Fatih Altaylı 80 milyon dolarlık vurgunu yazdı: Fatih Terim parayı niye kaptırdı?

Fatih Altaylı, Fatih Terim'i dolandırmakla suçlanan banka müdürünün Fatih Terim'in avukatının kız arkadaşı olduğunu yazdı, geçmişte kendisinin hesabının da boşaltıldığını anlattı.

Özel bir bankanın İstanbul Levent Büyükdere Şube Müdürü S.E. hakkında “özel belgede sahtecilik ve nitelikli dolandırıcılık” suçlamasıyla soruşturma başlatıldı. Gözaltına alınan S.E. tutuklandı. Soruşturmaya konu olan rakamın 80 milyon doları bulduğu ileri sürülürken mağdurlar arasında çok sayıda iş insanının yanı sıra Fatih Terim, Arda Turan, Fernando Muslera ve Selçuk İnan, Semih Kaya gibi futbol dünyasından ünlü isimler de olduğu ileri sürüldü.

Şüphelinin çalıştığı Denizbank açıklama yaptı ve söz konusu paranın kayıt dışı alındığını ve bankacılık sistemine girmediğini ileri sürdü. Mağdurların bir kısmının avukatlığını yapan Rezan Epözdemir ise "Müşteki mudi müvekkiller tarafından Denizbank A.Ş.’nin Levent Büyükdere Caddesi Şubesi’ne yapılan ödemelerin tamamı banka içerisinde ve bizatihi şube müdürünü odasında gerçekleştirilmiştir" diyerek Denizbank'ın açıklamasına tepki gösterdi.
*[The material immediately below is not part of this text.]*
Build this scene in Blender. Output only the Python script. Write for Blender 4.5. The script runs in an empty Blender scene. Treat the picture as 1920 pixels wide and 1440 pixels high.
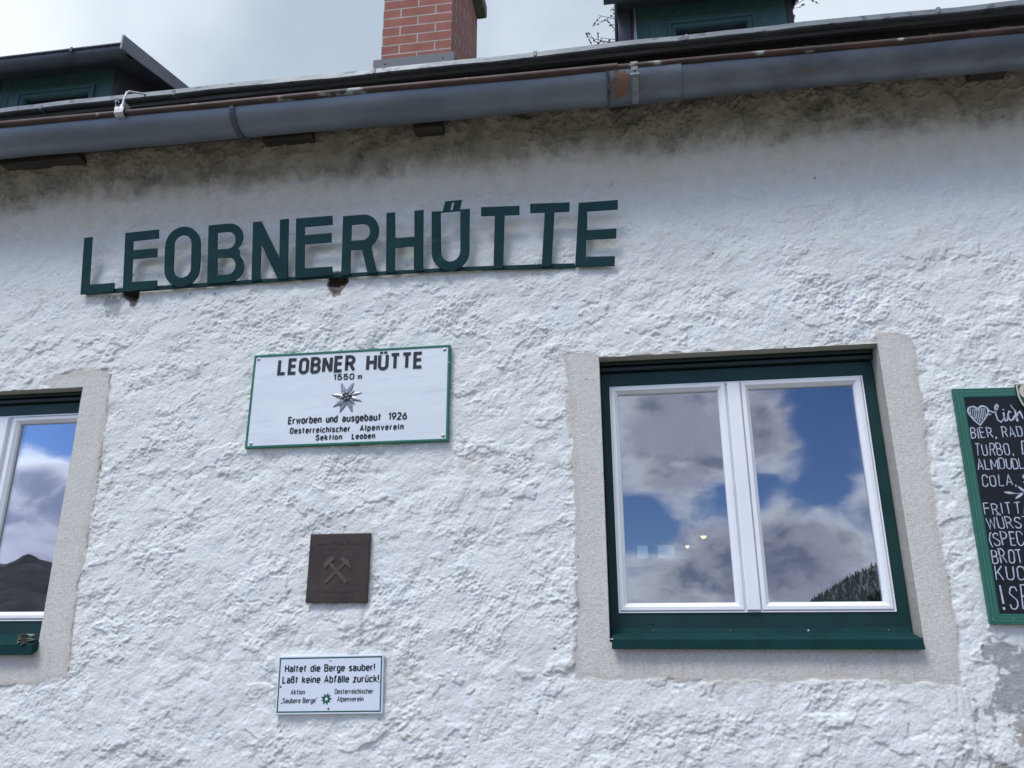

Habertürk yazarı Fatih Altaylı, köşesinde konuya değinirken geçmişte bir banka müdürünün kendi hesabını da boşalttığını ve birikimlerine dava süreci sonunda yeniden ulaştığını yazdı. Fatih Altaylı, son olayda şüpheli banka müdürünün Fatih Terim'e yakın bir isim olduğu bilgisini de verdi.

Fatih Altaylı'nın yazısının ilgili bölümü şöyle:

Bugünlerde bir banka çalışanının çoğu futbol camiasından bir grubun paraları ile sözde bir fon kurup, bir tür ponzi oluşturmasını ve milyonlarca doların buharlaşmasını konuşuyor.

Bu olay, benzer olayların ne ilki ne de sonuncusu.

Yıllar önce benim de başıma geldi.

Bir banka şubesinin müdiresi aralarında benim de bulunduğum bir grup müşterinin hesaplarını boşaltmıştı.

Benim de nakit birikimlerimin tamamına yakını uçup gitmişti.

Elimizde dekontlar, hesap cüzdanları, yazılı her türlü belge olmasına rağmen ilgili banka “Bunlar bankacılık sistemi dışında oluşturulmuştur” diyerek işin içinden çıkmaya çalıştı.

Ben paramı yıllar süren bir dava süreci sonunda alacaklarımı fazlasıyla kanıtlayarak kazandım.

Hatta, banka inkar yolunu seçtiği için bana yaptığı ödemeleri kanıtlayamıyordu ama ben bankaya yatırdığım paraları kanıtlayabiliyordum. Öyle ki, sonunda ben hakkım olan bankadaki mevduatımın katbekat üstünde bir para almaya hak kazandım ama tabii ki, sadece hakkım olanı talep ettim.

Ve tüm bu süreç boyunca bu olayla ilgili ne tek satır yazı yazdım ne de ilgili bankanın genel müdürü ile iş gereği zaman zaman bir araya gelmemize rağmen, bu konudan söz ettim.

Onun bile bu durumdan haberi dava sonuçlandıktan sonra oldu.

Burada gördüğüm kadarı ile durum biraz daha farklı.

Ve mesele Fatih Terim üzerinden konuşuluyor.

Olaydaki ilginç olan ise şu.

Paraları buharlaştıran banka müdiresi, Fatih Terim’in avukatı Candaş Gürol’un “nişanlısı” ya da kız arkadaşı.

Yani Terim’in parayı kaptırmasının nedeni para hırsı değil, dostluk.